# DATA RECORDS:
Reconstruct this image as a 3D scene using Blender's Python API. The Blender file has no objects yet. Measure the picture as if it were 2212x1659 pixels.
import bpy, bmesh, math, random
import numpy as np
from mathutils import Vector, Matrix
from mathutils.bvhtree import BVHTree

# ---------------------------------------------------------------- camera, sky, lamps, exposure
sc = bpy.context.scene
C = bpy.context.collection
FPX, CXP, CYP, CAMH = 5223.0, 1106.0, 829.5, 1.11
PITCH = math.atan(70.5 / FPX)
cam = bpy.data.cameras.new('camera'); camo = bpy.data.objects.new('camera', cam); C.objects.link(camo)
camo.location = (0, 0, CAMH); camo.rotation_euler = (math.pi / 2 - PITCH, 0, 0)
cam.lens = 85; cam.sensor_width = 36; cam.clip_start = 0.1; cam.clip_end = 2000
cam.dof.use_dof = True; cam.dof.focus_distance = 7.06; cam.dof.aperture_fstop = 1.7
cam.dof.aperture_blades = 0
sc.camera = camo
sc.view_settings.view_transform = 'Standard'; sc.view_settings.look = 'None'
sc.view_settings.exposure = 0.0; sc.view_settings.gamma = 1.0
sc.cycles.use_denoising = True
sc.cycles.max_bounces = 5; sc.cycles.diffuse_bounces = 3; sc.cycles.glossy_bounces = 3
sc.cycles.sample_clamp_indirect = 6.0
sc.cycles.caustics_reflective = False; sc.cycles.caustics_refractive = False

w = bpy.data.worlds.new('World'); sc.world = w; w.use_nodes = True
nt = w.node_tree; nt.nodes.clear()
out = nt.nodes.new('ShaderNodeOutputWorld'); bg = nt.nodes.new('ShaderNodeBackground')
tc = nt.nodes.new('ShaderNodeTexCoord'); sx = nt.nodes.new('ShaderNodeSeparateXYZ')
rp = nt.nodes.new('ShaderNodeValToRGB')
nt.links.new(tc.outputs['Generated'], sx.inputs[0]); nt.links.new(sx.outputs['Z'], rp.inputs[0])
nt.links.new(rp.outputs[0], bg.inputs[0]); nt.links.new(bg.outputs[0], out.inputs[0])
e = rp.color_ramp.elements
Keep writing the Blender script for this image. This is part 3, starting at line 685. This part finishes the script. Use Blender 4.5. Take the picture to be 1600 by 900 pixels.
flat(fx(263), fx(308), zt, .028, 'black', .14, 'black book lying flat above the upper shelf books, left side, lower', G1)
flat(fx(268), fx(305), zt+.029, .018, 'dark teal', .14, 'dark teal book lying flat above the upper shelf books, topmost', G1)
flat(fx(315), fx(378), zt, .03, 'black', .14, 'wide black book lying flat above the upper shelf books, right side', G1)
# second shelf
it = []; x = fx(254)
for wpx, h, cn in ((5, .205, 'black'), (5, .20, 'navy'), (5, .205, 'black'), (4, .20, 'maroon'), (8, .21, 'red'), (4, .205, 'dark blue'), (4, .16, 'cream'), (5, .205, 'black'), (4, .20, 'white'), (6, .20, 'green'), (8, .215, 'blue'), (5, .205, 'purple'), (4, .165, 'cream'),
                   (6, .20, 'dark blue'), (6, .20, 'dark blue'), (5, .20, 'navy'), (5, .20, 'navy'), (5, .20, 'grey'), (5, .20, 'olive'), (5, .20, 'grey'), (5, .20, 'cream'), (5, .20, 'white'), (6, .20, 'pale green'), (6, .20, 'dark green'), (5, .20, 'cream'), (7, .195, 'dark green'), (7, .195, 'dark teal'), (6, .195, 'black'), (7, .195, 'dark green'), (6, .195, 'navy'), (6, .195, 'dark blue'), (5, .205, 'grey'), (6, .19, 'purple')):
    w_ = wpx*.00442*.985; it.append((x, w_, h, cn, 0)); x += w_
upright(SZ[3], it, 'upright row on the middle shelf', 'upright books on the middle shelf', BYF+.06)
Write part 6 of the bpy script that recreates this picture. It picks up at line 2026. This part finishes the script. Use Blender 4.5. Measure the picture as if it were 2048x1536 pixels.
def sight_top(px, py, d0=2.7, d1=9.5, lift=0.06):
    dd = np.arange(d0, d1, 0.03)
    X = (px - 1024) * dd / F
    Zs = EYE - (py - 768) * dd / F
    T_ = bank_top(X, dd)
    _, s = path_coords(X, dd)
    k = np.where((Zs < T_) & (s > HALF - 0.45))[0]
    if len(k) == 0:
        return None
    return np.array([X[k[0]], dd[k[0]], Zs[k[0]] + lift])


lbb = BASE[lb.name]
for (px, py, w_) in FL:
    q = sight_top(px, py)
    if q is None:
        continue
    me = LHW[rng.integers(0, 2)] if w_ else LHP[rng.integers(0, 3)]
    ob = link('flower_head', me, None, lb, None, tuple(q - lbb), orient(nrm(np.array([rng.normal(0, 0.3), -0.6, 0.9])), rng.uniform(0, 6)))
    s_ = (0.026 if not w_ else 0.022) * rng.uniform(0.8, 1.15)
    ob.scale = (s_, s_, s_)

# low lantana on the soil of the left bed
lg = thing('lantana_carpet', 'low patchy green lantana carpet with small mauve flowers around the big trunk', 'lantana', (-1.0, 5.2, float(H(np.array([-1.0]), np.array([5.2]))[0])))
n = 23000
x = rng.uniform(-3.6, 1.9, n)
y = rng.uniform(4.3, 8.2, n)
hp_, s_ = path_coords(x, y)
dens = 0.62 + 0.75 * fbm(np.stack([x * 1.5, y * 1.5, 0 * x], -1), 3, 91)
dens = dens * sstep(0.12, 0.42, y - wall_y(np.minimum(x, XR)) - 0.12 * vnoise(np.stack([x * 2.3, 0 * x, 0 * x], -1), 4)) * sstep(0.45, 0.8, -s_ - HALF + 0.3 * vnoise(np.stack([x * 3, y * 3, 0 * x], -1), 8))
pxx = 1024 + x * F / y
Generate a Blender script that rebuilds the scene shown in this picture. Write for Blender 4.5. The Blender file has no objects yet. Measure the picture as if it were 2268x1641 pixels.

# OBJECTIVE:
Each line containing the word "file" counts once; say how many such lines there are, giving only the number.

# OUTPUT BELOW:
2